Apparently the judges have not forgotten that they are dealing with a criminal statute and that it must be strictly construed. No defendant may be deprived of life, liberty or property for doing something which might just possibly sometime, somewhere lead to some child’s becoming delinquent. Possibility must give way to comparative if not absolute certainty. The delinquency which the law is trying to prevent must be fairly imminent, a reasonably certain result of the act complained of, reasonably sure to befall a certain child in a reasonable time. That seems to be the way the courts have been applying this statute. Apparently they have held that a single act or even a course of action which is merely likely or apt or liable to lead to a given child’s overt act of delinquency is too remote a causative factor to warrant depriving a citizen of his liberty. Unless the causal connection be clear and a delinquent act be reasonably sure to follow, the judges refuse to be convinced beyond a reasonable doubt that the act complained of “tends to cause” the delinquency of the child.

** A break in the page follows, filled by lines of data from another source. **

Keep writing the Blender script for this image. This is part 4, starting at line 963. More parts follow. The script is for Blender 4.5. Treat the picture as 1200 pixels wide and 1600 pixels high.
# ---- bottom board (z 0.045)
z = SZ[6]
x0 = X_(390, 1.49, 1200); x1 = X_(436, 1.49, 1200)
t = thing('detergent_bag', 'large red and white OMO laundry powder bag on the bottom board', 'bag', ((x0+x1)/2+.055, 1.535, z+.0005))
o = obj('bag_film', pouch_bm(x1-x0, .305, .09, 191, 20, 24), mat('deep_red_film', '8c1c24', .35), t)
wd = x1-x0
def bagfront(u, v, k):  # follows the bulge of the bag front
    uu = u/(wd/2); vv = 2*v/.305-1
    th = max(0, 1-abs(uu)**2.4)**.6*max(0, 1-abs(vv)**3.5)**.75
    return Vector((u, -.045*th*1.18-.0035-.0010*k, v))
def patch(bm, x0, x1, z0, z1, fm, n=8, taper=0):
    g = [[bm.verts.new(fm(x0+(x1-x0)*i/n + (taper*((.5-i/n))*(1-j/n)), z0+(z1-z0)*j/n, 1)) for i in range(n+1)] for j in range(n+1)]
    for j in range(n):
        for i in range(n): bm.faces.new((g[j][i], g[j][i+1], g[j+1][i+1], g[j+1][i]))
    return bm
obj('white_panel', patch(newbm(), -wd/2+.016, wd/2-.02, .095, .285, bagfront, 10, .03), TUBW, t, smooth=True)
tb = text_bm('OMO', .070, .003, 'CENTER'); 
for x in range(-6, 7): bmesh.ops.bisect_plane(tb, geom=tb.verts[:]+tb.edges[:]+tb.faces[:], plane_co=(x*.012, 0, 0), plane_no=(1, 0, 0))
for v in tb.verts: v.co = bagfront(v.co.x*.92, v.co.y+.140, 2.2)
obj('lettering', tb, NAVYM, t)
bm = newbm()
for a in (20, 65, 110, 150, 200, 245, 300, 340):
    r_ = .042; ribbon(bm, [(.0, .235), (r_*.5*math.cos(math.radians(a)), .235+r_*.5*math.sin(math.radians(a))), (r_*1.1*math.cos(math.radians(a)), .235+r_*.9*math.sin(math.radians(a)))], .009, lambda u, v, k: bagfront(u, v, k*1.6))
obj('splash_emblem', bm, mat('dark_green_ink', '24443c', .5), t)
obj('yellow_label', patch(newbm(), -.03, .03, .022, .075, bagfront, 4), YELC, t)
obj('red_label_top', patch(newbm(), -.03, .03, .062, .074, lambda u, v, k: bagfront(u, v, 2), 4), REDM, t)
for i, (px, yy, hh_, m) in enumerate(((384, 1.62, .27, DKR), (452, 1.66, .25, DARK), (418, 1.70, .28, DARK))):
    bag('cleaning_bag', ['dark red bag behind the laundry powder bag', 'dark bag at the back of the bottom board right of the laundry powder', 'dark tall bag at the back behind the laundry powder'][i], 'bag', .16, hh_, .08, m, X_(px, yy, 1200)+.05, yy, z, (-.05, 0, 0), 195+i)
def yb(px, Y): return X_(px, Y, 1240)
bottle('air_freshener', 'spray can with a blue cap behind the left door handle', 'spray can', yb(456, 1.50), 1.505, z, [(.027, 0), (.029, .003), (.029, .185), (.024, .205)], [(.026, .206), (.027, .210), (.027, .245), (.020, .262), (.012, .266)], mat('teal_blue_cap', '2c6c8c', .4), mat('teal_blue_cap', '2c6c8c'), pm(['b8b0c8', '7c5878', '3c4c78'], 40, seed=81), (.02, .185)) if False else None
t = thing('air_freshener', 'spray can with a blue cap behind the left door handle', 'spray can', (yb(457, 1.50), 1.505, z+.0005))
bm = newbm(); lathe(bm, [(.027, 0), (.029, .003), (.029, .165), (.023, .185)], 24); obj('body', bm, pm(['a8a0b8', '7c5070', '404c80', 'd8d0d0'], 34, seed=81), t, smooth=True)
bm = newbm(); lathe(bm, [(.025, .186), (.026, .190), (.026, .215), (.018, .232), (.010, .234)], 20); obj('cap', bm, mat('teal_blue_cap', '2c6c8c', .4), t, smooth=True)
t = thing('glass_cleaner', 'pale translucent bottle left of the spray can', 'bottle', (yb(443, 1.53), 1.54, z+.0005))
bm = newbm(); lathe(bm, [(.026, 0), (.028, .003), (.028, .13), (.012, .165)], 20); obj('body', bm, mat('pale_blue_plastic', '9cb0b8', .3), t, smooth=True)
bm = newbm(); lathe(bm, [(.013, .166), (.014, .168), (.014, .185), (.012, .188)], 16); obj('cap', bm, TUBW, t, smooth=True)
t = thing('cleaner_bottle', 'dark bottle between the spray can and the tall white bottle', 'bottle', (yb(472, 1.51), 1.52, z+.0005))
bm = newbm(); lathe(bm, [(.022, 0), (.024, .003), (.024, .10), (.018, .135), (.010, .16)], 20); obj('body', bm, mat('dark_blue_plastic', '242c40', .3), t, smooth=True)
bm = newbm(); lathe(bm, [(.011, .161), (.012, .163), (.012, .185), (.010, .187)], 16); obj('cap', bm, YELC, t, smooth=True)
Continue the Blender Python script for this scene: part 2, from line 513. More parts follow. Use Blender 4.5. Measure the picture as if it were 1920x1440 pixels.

Since the present prosecution is solely for “acting in a way tending to cause,” there is, of course, no evidence that the boy has committed any- delinquent act; nor even that his thoughts have been affected or that he has indulged in any sexual fantasy as a result of looking at the nude pictures. Sven if the latter were the case, that would not constitute legal delinquency, nor would it be evidence of imminent delinquency, To constitute delinquency there must be more than lustful thoughts or sexual fantasies or prurience; there must be overt delinquent behavior.

In the spring of 1958 the Psychology Department of Brown Univer*421sity made a study of the possible influence of salacious material on behavior. In their report (BROWN DAILY HERALD, May 13, 1958) they point out that (p. 8):

“. . . there is some evidence that delinquent behavior is actually lessened by ‘bad’ reading, etc. The general idea is that unacceptable impulses which can gain expression through our fantasy activities will not need to be expressed in unacceptable actions. Among those who have expressed such a view in the case of adults is Dr. Benjamin Karpman who has concluded that ‘contrary to popular misconception, people who read salacious literature are less likely to become sexual offenders than those who do not, for the reason that such reading often neutralizes what aberrant sexual interests they may have.’ ”

The report concludes:

“In summary, then, as psychologists, we assert that there is no reliable evidence that reading or other fantasy activities lead to anti-social behavior. There is evidence that such reading or fantasy activity is not an important contributor to delinquent behavior.”

This coincides pretty well with the conclusions of the legal scholars of the American Law Institute quoted above.

(For a recent discussion of U. S. Supreme Court cases on “obscenity,” which incidentally point up similarities and differences between laws proscribing “obscenity” and the “tending to cause delinquency” statute, see The “Comstock Load” — Obscenity and the Law, by Prof. Henry H. Foster, University of Pittsburgh Law School, in The Journal of Criminal Law, Criminology and Police Science, Vol. 48, No. 3, October, 1957.)

In view of the premises, we find the defendant not guilty of acting in a way tending to cause the delinquency of the boy named. Defendant discharged; bond released.